Faults them for indulging in “irregular and illegal” activities

The Madras High Court Bench here on Friday criticised anti-nuclear agitators at Idinthakarai and Kudankulam in Tirunelveli district for continuing their protests, which turned violent on September 10, regardless of the fact that the Supreme Court was seized of the matter following a judgement passed by the Principal Seat of the High Court on August 31 in favour of the nuclear power plant.

A Division Bench comprising Justice K. Suguna and Justice R. Mala expressed its displeasure over continuing protests while dismissing a couple of public interest litigation petitions filed by A. Marx, State convenor, People’s Union for Human Rights, and Human Rights Protection Centre, represented by its deputy secretary S. Vanchinathan, seeking a judicial enquiry into the September 10 violence.

Disagreeing with the submission made by counsel for one of the petitioners that only the people and not the courts could decide the merits and demerits of an issue such as establishment of a nuclear power plant, the judges said they were unable to accept such an argument that sought to justify “mob activities”, as it will lead to “disastrous results.”

Writing the judgement, Ms. Justice Suguna said: “We are in total disagreement with the answer given by the learned counsel for the petitioner. If such a stand is to be accepted, we are unable to understand why Courts are; and what is the purpose of courts passing orders. This stand of the learned counsel for the petitioner reveals whatever be the orders of the court, people can take the law in their own hands and achieve their goal by following any method.”

Further, pointing out that the agitators had ignored prohibitory orders under Section 144 (1) of the Code of Criminal Procedure and marched towards the nuclear power plant on September 10 when it faced the threat of being damaged, the judges wondered: “If this is not said to be a criminal act, we are unable to understand what other act can be termed as criminal act.”

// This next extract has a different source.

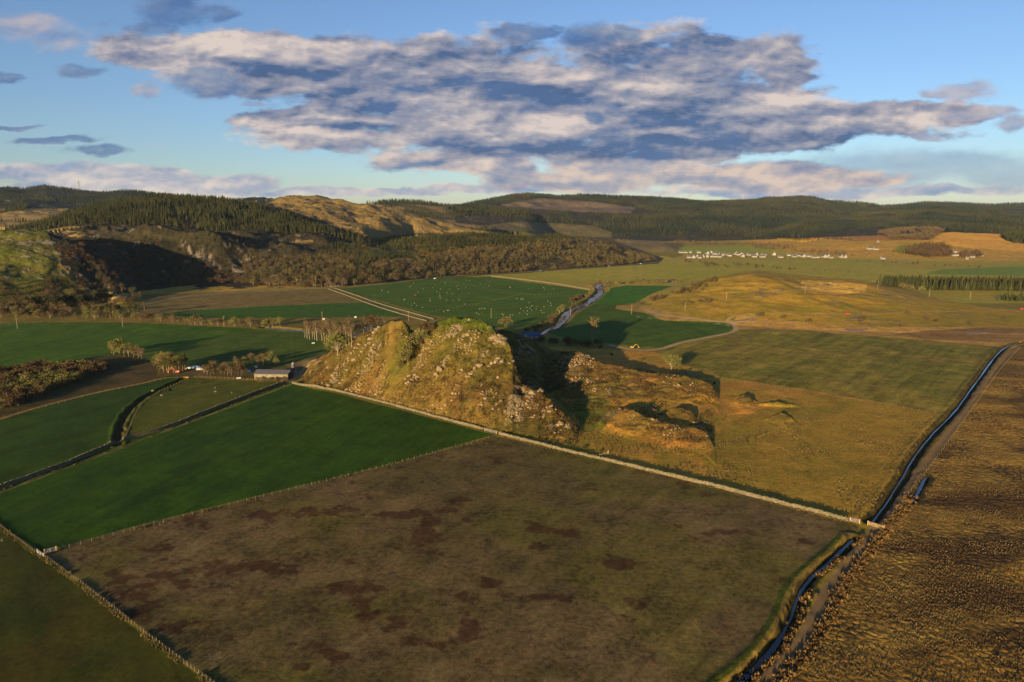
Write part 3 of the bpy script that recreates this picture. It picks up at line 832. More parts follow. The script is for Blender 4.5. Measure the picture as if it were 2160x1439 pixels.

“The democratic form of government itself demands its citizens (have) an active and intelligent participation in the affairs of the State. The public discussion with people's participation is a basic feature and a rational process of democracy which distinguishes it from all other forms of government. However that does not mean, as done in the case in hand, people can take the issue in their own hands and they can deal (with) it as they feel like.”

“That would be destruction of the rule of law, which forms one of the essential elements of public interest in any democratic form of government.” They also said that the petitioners had not come out with details of the agitators who were injured during the violence. No reason was given for not lodging a complaint with any of the authorities in connection with the incident, though a majority of the population in the two villages was educated. On the other hand, the police had alleged that it was they who were attacked by the agitators on the day of violence.